Investing.com -- Oil bulls: Thank Hurricane Ian.

Oil bears: Thank Messrs. Bullard and Kashkari at the Fed (for not making it any worse for you).

Fears that Hurricane Ian might pulverize oil producing platforms on the Gulf Coast prompted supermajors Chevron (NYSE:CVX) and BP (NYSE:BP) to evacuate their facilities there on Tuesday, boosting  crude prices by more than 2%. 

It was the biggest one-day gain in nearly three weeks for oil bulls tormented through September by the Federal Reserve’s rate hikes, recession worries and a super-strong dollar (not necessarily in that order).

But energy prices still came off their highs of the day, in a redemption of sorts for the bears, after St. Louis Fed President James Bullard cautioned that the United States remained at the risk of a recession from its worst inflation in over 40 years.

“No matter how you look at it, we have a serious inflation problem in the U.S.,” Bullard said in a speech delivered virtually to an economic event in London. “We're missing our inflation target and the credibility of our inflation targeting regime is at risk.” 

Minneapolis Fed President Neel Kashkari, meanwhile, said “there's a lot of tightening in the pipeline” — referring to rates already up by 300 percentage points and likely to rise another 125 before the year-end. “We are moving at an appropriately quick pace,” Kashkari, adding helpfully that “there is a danger of overdoing it.”

Their comments pushed the mercurial dollar back into positive territory after it had been lower for most of Tuesday morning, following the 20-year highs of the past week. A strong dollar is anathema to commodities priced in the currency, including crude, as it raises transaction/acquisition costs for commodity traders using the euro and other currencies.

The stock market, up earlier on Tuesday, also tanked, no thanks to the litany of comments from Bullard, Kashkari and other regional Fed chiefs. Wall Street’s three major stocks indicators — the Dow, the S&P 500 and Nasdaq — are all down about 20% or more for 2022, placing them in bear-market category. 

In oil, New York-traded West Texas Intermediate, which serves as the U.S. crude benchmark, settled at $78.50 a barrel, up $1.79, or 2.3%, on the day, recovering most of the previous day’s losses.
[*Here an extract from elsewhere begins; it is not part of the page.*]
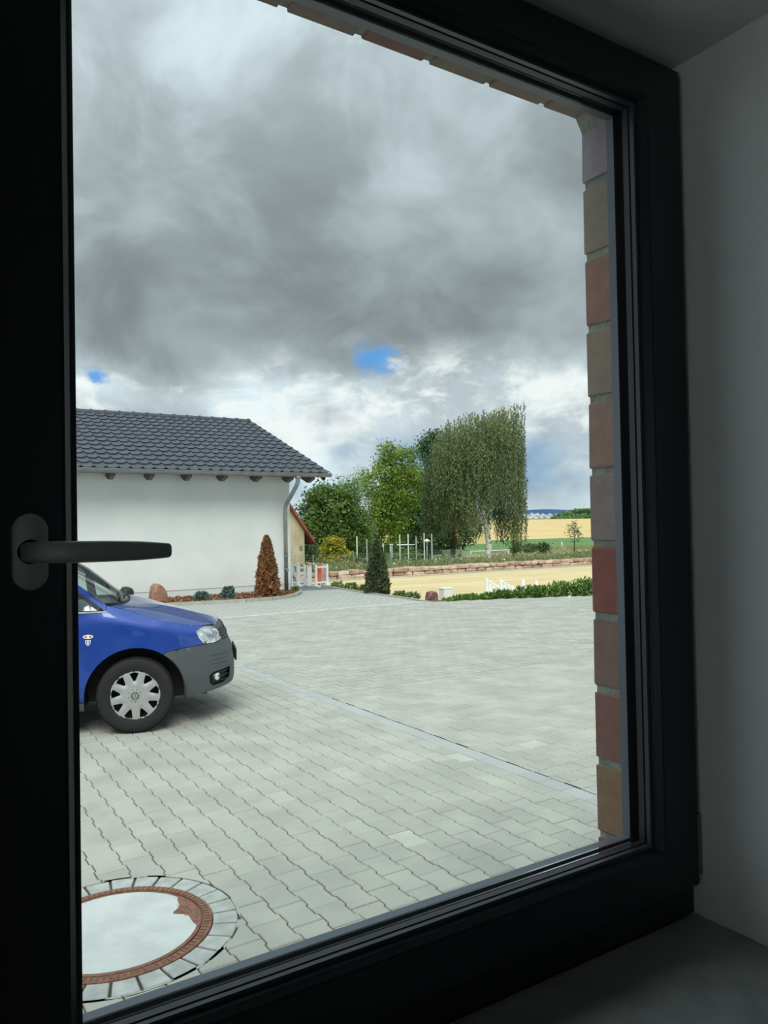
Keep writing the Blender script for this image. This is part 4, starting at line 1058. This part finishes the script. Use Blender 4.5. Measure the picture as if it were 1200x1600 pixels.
LF = lambda n, a, c, tr=.30: mat(n, rgb(*a), .7, col2=rgb(*c), scale=.9, tone=.42, trans=tr)
BARK = mat('bark', rgb(84, 72, 60), .95, col2=rgb(58, 50, 42), scale=6, bump=.8, bscale=30)
tree('maple', 'bushy round maple nearest the barn roof', 40, 520, [(520, 800, 42, 40), (494, 815, 27, 40), (545, 825, 30, 42), (515, 840, 48, 34), (505, 780, 20, 20), (535, 778, 22, 24)], 17000, .17, LF('maple_green', (86, 116, 54), (108, 134, 62)), BARK, .16, 190, .30, 31)
tree('poplar', 'thin grey-green tree rising behind the round maple', 66, 552, [(545, 765, 22, 22), (560, 752, 16, 20), (530, 772, 16, 16)], 2600, .16, LF('poplar_green', (115, 143, 92), (143, 164, 115)), BARK, .10, 60, .35, 32)
tree('dry_birch', 'sparse pale half-bare birch between the two maples', 70, 570, [(572, 752, 9, 24), (566, 775, 10, 16)], 700, .10, LF('dry_twig', (166, 166, 147), (143, 150, 129)), mat('grey_bark', rgb(170, 168, 158), .9), .09, 34, .3, 33)
tree('maple', 'tall yellow-green maple left of the dark tree', 46, 612, [(620, 728, 30, 32), (592, 762, 27, 34), (612, 790, 38, 40), (590, 812, 26, 36), (633, 762, 30, 40), (610, 705, 16, 14), (605, 840, 34, 20)], 17000, .17, LF('maple_yellow', (110, 140, 55), (140, 164, 64)), BARK, .2, 190, .32, 34)
tree('oak', 'dark green broad tree behind the left birch', 52, 662, [(660, 745, 38, 46), (648, 790, 44, 44), (676, 708, 20, 34), (640, 820, 40, 30), (684, 800, 30, 40), (668, 690, 10, 14)], 19000, .18, LF('oak_dark', (55, 87, 43), (73, 108, 50)), BARK, .22, 210, .34, 35)
tree('understory_tree', 'dark bushy little tree left of the white birch trunk', 47.8, 716, [(715, 838, 24, 22), (732, 828, 18, 24), (700, 846, 16, 14)], 4200, .15, LF('under_dark', (52, 80, 41), (66, 96, 48)), BARK, .08, 60, .28, 36)
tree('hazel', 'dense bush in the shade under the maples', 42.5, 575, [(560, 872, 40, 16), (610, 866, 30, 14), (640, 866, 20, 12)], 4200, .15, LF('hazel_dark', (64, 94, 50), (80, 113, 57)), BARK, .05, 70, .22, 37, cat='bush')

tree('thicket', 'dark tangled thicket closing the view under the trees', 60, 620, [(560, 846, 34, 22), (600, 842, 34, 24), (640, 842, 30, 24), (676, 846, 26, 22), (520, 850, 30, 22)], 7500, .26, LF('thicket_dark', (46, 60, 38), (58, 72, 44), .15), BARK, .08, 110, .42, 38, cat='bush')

def birch(name, label, Y, base_px, outline, n_str, seed, m, lean):
    """weeping birch: hanging leafy strands under an arched crown; outline: px -> (top, bottom)"""
    b0 = at(base_px, 870, Y); base = Vector((b0.x, Y, zg((0, Y)))); t_ = thing(name, label, 'tree', tuple(base)); g = np.random.default_rng(seed)
    k = depth(at(base_px, 800, Y))/F_PX; xs = [o[0] for o in outline]; tops = [o[1] for o in outline]; bots = [o[2] for o in outline]; pos = []
    cx = (xs[0]+xs[-1])/2; hw = (xs[-1]-xs[0])/2
    for _ in range(n_str):
        px = g.uniform(xs[0], xs[-1]); tp, bt = np.interp(px, xs, tops), np.interp(px, xs, bots)
        e = math.sqrt(max(0, 1-((px-cx)/hw)**2)); dy = g.uniform(-1, 1)*e*hw*k*.8
        py0 = tp+(bt-tp)*g.random()**1.2*.80; L = min(g.uniform(30, 75), max(12, bt-py0)+g.uniform(-6, 4)); px += g.normal()*3.0; c = at(px, py0, Y)
        n = int(L/1.7)
        if n < 3: continue
        s = np.arange(n)/n; sway = g.normal(size=2)*.08
        q = np.c_[c.x+sway[0]*s**2+g.normal(size=n)*.045, c.y+dy+sway[1]*s**2+g.normal(size=n)*.05, c.z-s*L*k*.98]; pos.append(q)
    pos = np.concatenate(pos); v, f, tn = leaves(pos, .145, .42, (0, 0, -1.1), .6, seed+1); leaf_mesh('foliage', v, f, tn, m, t_)
    return t_, base, k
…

Tuesday’s session high for WTI was $79.43.

​​Despite Tuesday’s advance, the U.S. crude benchmark remained almost 40% lower from its March highs of around $130. It was also down more than 12% on the month and 26% off for the July-through-September period, marking its first quarterly decline in two years.
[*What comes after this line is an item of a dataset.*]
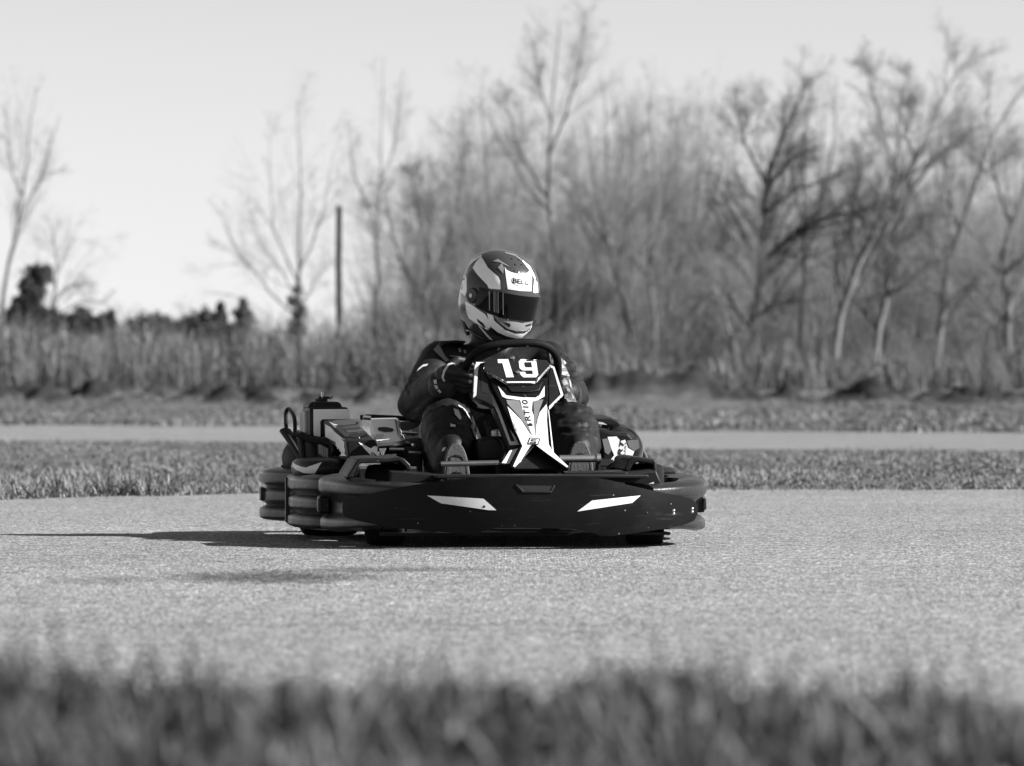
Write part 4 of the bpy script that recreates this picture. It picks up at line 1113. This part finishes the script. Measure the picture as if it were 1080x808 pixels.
mb = MB(); mb.tube(smooth_path([K(676,472,.8), K(681,482,.75), K(684,492,.66)], 10), .006, 8); mb.build('pod_stay', M_alu, kart)
mb = MB(); mb.hexa(hexpx([(624,492,.5),(650,492,.5),(650,490,.9),(624,490,.9),(624,452,.6),(640,452,.6),(640,450,.9),(624,450,.9)])); mb.build('pod_bracket', M_dark, kart, bevel=.006)
mb = MB(); mb.tube([K(640,494,.3), K(655,484,.3), K(664,483,.25)], .010, 8, flat=.6); mb.build('tie_rod', M_dark, kart)
# ================================================================ driver
pb_l = Vector((.03, .80, .10))
pw = Vector((KO.x+pb_l.x*CY-pb_l.y*SY, KO.y+pb_l.x*SY+pb_l.y*CY, KO.z+pb_l.z))
person = empty('person', pw, YAW, off=pb_l)
tag(person, 'person in dark racing suit and full-face helmet at the wheel of the go-kart', 'person')
M_suit = mat('dark racing suit cloth', .009, .55, var=.35, vscale=14, bump=.25, bscale=160, spec=.22)
M_glove = mat('black glove leather', .022, .5, spec=.25, var=.3, vscale=40, bump=.2, bscale=200)
M_sole = mat('shoe sole rubber', .035, .7, var=.3, vscale=40, bump=.5, bscale=150)
M_shell = mat('grey helmet shell', .040, .2, coat=.4, var=.06)
M_visor = mat('dark smoked visor', .003, .08, spec=.14)
M_hblack = mat('black helmet paint', .008, .25, spec=.4)
M_hwhite = mat('white helmet paint', .86, .25, coat=.3, var=.04)
M_hbrow = mat('white brow panel', .60, .3, coat=.2, var=.05)
M_hgrey = mat('silver grey helmet paint', .20, .25, coat=.5)

SHL, SHR = K(464, 381, .88), K(577, 381, .88)
ELL, ELR = K(441, 424, .70), K(598, 418, .68)
WRL, WRR = K(467, 404, .50), K(598, 414, .52)
HIPL, HIPR = Vector((-.085, .78, .155)), Vector((.145, .78, .155))
KNL, KNR = K(472, 449, .42), K(601, 449, .42)
ANL, ANR = K(476, 490, .17), K(610, 489, .17)
NECK = Vector((.022, .905, .580)); CH = Vector((.025, .90, .43)); PEL = Vector((.03, .80, .18))
mb = MB()
mb.ellipsoid(PEL, (.185, .14, .12)); mb.ellipsoid((CH+PEL)/2, (.165, .125, .18))
mb.ellipsoid(CH, (.175, .12, .155)); mb.ellipsoid(Vector((.022, .91, .51)), (.135, .095, .085))
mb.capsule(SHL+Vector((.03, 0, -.01)), SHR+Vector((-.03, 0, -.01)), .064, .064)
mb.capsule(NECK+Vector((0, .0, -.05)), Vector((.024, .86, .70)), .072, .062)
for sh, el, wr in ((SHL, ELL, WRL), (SHR, ELR, WRR)):
    mb.capsule(sh, el, .066, .064); mb.capsule(el, wr, .062, .042)
for hp, kn, an in ((HIPL, KNL, ANL), (HIPR, KNR, ANR)):
    mb.capsule(hp, kn, .115, .083); mb.capsule(kn, kn+(an-kn)*.45, .083, .080); mb.capsule(kn+(an-kn)*.45, an, .080, .060)
# feet inside the body mesh, upright with the soles to the front
for an in (ANL, ANR):
    mb.capsule(an+Vector((0, -.02, -.02)), an+Vector((0, -.01, .05)), .045, .042)
folds = []
def wrinkle(me):
    n = len(me.vertices); 
    me.calc_loop_triangles()
    nor = [v.normal.copy() for v in me.vertices]
    for v, no in zip(me.vertices, nor):
        p = v.co+pb_l
        w1 = noise.fractal(Vector((p.x*16, p.y*16, p.z*22)), 1.0, 2.0, 3)
        rg_ = 1-abs(noise.noise(Vector((p.x*13+5, p.y*11, p.z*26+w1*1.2))))*2
        q = max(0, rg_)**2
        near = 0
        for j, r_ in ((ELL, .13), (ELR, .15), (KNL, .14), (KNR, .17), (PEL, .2), ((KNR+ANR)/2, .16), ((KNL+ANL)/2, .13), ((ELR+SHR)/2, .12)):
            near = max(near, 1-(p-j).length/r_)
        v.co += no*(.002*w1+(.013 if p.x > .05 else .008)*(q-.3)*max(.15, min(1, near*1.6)))
# build with the offset of the person root
body = mb.build('body', M_suit, person, remesh=.0085, sm_it=5, smooth=180, post=wrinkle)
body['label'] = 'dark racing suit with pale piping and small badges'
bb = BVHTree.FromPolygons([tuple(v.co+pb_l) for v in body.data.vertices], [tuple(p.vertices) for p in body.data.polygons])
c6 = lambda *p: [(410+u/4.696, 340+v/4.696) for u, v in p]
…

Brent, the London-traded global benchmark for oil, settled at $86.27, up $2.21, or 2.6%, on the day versus the session high of $85.74. 
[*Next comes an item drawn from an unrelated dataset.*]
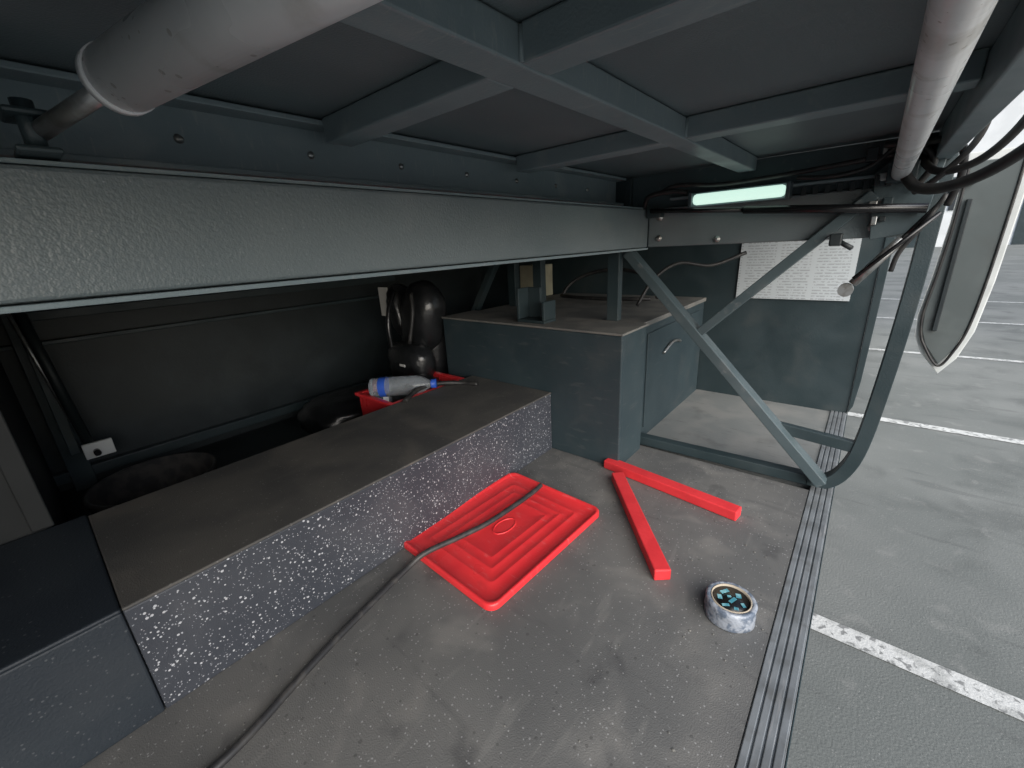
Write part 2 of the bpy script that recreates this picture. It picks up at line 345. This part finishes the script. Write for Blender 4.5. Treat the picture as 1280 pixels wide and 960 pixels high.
lp=empty('fluorescent_lamp')
box('housing',(-0.60,-0.265),(1.868,1.894),(1.112,1.165),'paint',lp,0.003)
box('diffuser',(-0.59,-0.275),(1.835,1.867),(1.118,1.158),'lamp',lp,0.012)
box('end_cap',(-0.605,-0.591),(1.833,1.892),(1.110,1.165),'truss',lp)
box('end_cap_b',(-0.274,-0.26),(1.833,1.892),(1.110,1.165),'truss',lp)

# ------------------------------------------------------------------ actuators, struts & hoses
hc=empty('hatch_actuator')
A=Vector((-0.645,0.136,1.188)); B=Vector((0.0,0.25,1.188)); D=(B-A).normalized()
tube('cylinder_body',[A,B],0.0305,'cyl',hc,smoothpath=False,n=40)
tube('cylinder_end',[A-D*0.003,A+D*0.010],0.0318,'cyl',hc,smoothpath=False,n=40)
tube('piston_rod',[Vector((-0.79,0.075,1.158)),A],0.010,'steel',hc,smoothpath=False)
tube('clevis_pin',[(-0.785,0.07,1.135),(-0.785,0.07,1.19)],0.010,'dpaint',hc,smoothpath=False)
box('clevis_top',(-0.83,-0.765),(0.05,0.090),(1.172,1.179),'dpaint',hc)
box('clevis_bottom',(-0.83,-0.765),(0.05,0.090),(1.133,1.140),'dpaint',hc)
tube('arm_end',[B,Vector((0.16,0.28,1.19))],0.016,'steel',hc,smoothpath=False)
a2=empty('torsion_tube')
tube('tube_body',[(0.022,1.82,1.150),(0.022,0.0,1.187)],0.0225,'cyl',a2,smoothpath=False,n=24)
box('mount',(-0.01,0.06),(1.80,1.86),(1.125,1.18),'dpaint',a2)
tube('grab_handle',[(-0.80,-0.10,1.15),(-0.78,-0.0,1.155),(-0.775,0.03,1.17),(-0.775,0.035,1.20),(-0.785,0.015,1.228),(-0.80,-0.1,1.235)],0.009,'rubber')
gs=empty('gas_strut')
tube('strut_body',[(-0.76,1.845,1.112),(-0.40,1.838,1.085)],0.009,'gloss',gs,smoothpath=False)
tube('strut_rod',[(-0.40,1.838,1.085),(0.10,1.83,1.045)],0.014,'gloss',gs,smoothpath=False)
box('strut_bracket',(-0.78,-0.72),(1.85,1.899),(1.085,1.122),'dpaint',gs)
g2=empty('door_strut')
tube('strut_body',[(-0.04,1.84,0.82),(0.06,1.84,0.96)],0.014,'steel',g2,smoothpath=False)
tube('strut_rod',[(0.06,1.84,0.96),(0.145,1.84,1.085)],0.007,'gloss',g2,smoothpath=False)
tube('strut_rod_b',[(-0.04,1.81,0.84),(0.13,1.81,1.03)],0.006,'gloss',g2,smoothpath=False)
tube('strut_eye',[(-0.055,1.825,0.80),(-0.055,1.858,0.80)],0.022,'steel',g2,smoothpath=False,n=16)
hs=empty('air_hoses')
tube('hose_1',[(0.02,1.80,1.16),(0.06,1.72,1.10),(0.12,1.65,1.09),(0.19,1.55,1.12),(0.26,1.42,1.20),(0.30,1.3,1.32)],0.014,'rubber',hs)
tube('hose_2',[(0.05,1.86,1.20),(0.10,1.78,1.14),(0.17,1.7,1.15),(0.22,1.62,1.22),(0.24,1.55,1.33)],0.010,'rubber',hs)
tube('hose_3',[(-0.75,1.87,1.175),(-0.66,1.86,1.20),(-0.5,1.87,1.185),(-0.3,1.87,1.19),(-0.12,1.86,1.20),(0.0,1.85,1.205),(0.08,1.84,1.18)],0.008,'rubber',hs)
tube('hose_4',[(-0.80,1.87,1.13),(-0.77,1.85,1.17),(-0.68,1.86,1.18),(-0.62,1.87,1.17)],0.010,'rubber',hs)
tube('hose_5',[(0.06,1.85,1.10),(0.09,1.83,1.17),(0.05,1.82,1.22),(-0.03,1.83,1.235)],0.009,'rubber',hs)
tube('hose_6',[(0.135,1.84,1.08),(0.10,1.83,1.0),(0.06,1.84,0.92),(0.05,1.85,0.86)],0.007,'rubber',hs)
tube('hose_7',[(0.0,1.83,1.19),(0.07,1.78,1.22),(0.13,1.74,1.20),(0.15,1.78,1.12),(0.14,1.82,1.05)],0.009,'rubber',hs)
tube('hose_8',[(-0.25,1.865,1.175),(-0.15,1.85,1.165),(-0.06,1.85,1.18),(0.0,1.84,1.225),(0.06,1.8,1.235)],0.007,'rubber',hs)
tube('hose_9',[(0.06,1.80,1.09),(0.11,1.76,1.13),(0.16,1.72,1.21),(0.17,1.70,1.33)],0.008,'rubber',hs)
br2=empty('hinge_bracket')
prism('plate',[(-0.02,0.96),(0.10,0.98),(0.12,1.20),(0.04,1.24),(-0.04,1.16)],1.865,1.885,'truss',br2)
for i in range(16):
    x=-0.04+random.random()*0.14; z=0.99+random.random()*0.24
    box('clip_%d'%i,(x,x+0.012+0.012*random.random()),(1.843,1.864),(z,z+0.012+0.02*random.random()),random.choice(['black','steel','dpaint','black']),br2,0.002)
box('small_valve',(-0.125,-0.09),(1.83,1.87),(0.945,0.985),'black',br2,0.004)
tube('valve_stem',[(-0.10,1.85,0.96),(-0.06,1.84,0.935)],0.008,'black',br2,smoothpath=False)
box('cable_clip',(-0.07,-0.04),(1.84,1.892),(1.195,1.235),'black',br2,0.003)

# ------------------------------------------------------------------ swung-open door leaf
dl=empty('open_side_door')
poly=[(0.26,1.30),(0.258,1.0),(0.245,0.75),(0.228,0.55),(0.238,0.44),(0.27,0.36),(0.357,0.25),(0.41,0.34),(0.445,0.48),(0.462,0.73),(0.47,1.11),(0.47,1.30)]
prism('door_skin',poly,3.0,3.03,'white',dl,0.004)
cx=0.35;cz=0.85
prism('door_inner_panel',[(cx+(x-cx)*0.78-0.008,cz+(z-cz)*0.91) for x,z in poly],2.985,2.999,'leaf',dl,0.004)
tube('door_seal',[(cx+(x-cx)*0.80-0.008,2.985,cz+(z-cz)*0.92) for x,z in poly],0.006,'rubber',dl,n=8)
box('hinge_arm',(0.08,0.30),(2.96,2.984),(1.16,1.20),'dpaint',dl)
bar('inner_rib',(0.30,2.975,0.48),(0.30,2.975,1.1),0.02,0.018,'black',dl,up=(0,1,0))

# ------------------------------------------------------------------ far side fittings
fr=empty('hatch_support_post')
box('post',(-2.62,-2.58),(-0.02,0.015),(0.22,0.95),'dpaint',fr)
tube('strut',[(-2.56,0.0,0.92),(-2.52,0.045,0.28)],0.018,'black',fr,smoothpath=False)
tube('strut_rod',[(-2.54,-0.03,0.92),(-2.56,0.03,0.32)],0.007,'steel',fr,smoothpath=False)
box('latch_plate',(-2.54,-2.52),(0.02,0.12),(0.20,0.27),'label',fr,0.004)
tube('latch_pin',[(-2.53,0.06,0.23),(-2.48,0.06,0.23)],0.012,'gloss',fr,smoothpath=False)
lathe('rubber_tub',[(0.001,0.004),(0.16,0.004),(0.185,0.15),(0.195,0.15),(0.195,0.14),(0.17,0.0),(0.001,0.0)],'cable',None,origin=(-2.15,0.18,0.002))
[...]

Notwithstanding Tuesday’s gains, Brent remained some 38% off from its March peak of almost $140. It is also 10% lower on the month, and off 25% for the third quarter. 

“Crude prices are attempting to stabilize alongside most risky assets as the global recession fear-driven selloff is slowly getting fully priced in,” said Ed Moya, analyst at online trading platform OANDA.  “The oil market could see another drop of risk aversion quickly returns, but the current tightness should prevent a drop below the mid-$70s.”

Market participants were also on the lookout for U.S. weekly oil inventory data, due after market settlement from API, or the American Petroleum Institute.

The API will release at approximately 4:30 PM ET (20:30 GMT) a snapshot of closing balances on U.S. crude, gasoline and distillates for the week ended Sept 26. The numbers serve as a precursor to official inventory data on the same due from the U.S. Energy Information Administration on Wednesday.

For last week, analysts tracked by Investing.com expect the EIA to report a crude stockpile build of 443,000 barrels, versus the 1.14-million barrel growth reported during the week to Sept 19.

On the gasoline inventory front, the consensus is for a build of 709,000 barrels over the 1.569 million-barrel rise in the previous week.

With distillate stockpiles, the expectation is for a modest drop of 69,000 barrels versus the prior week’s gain of 1.231 million.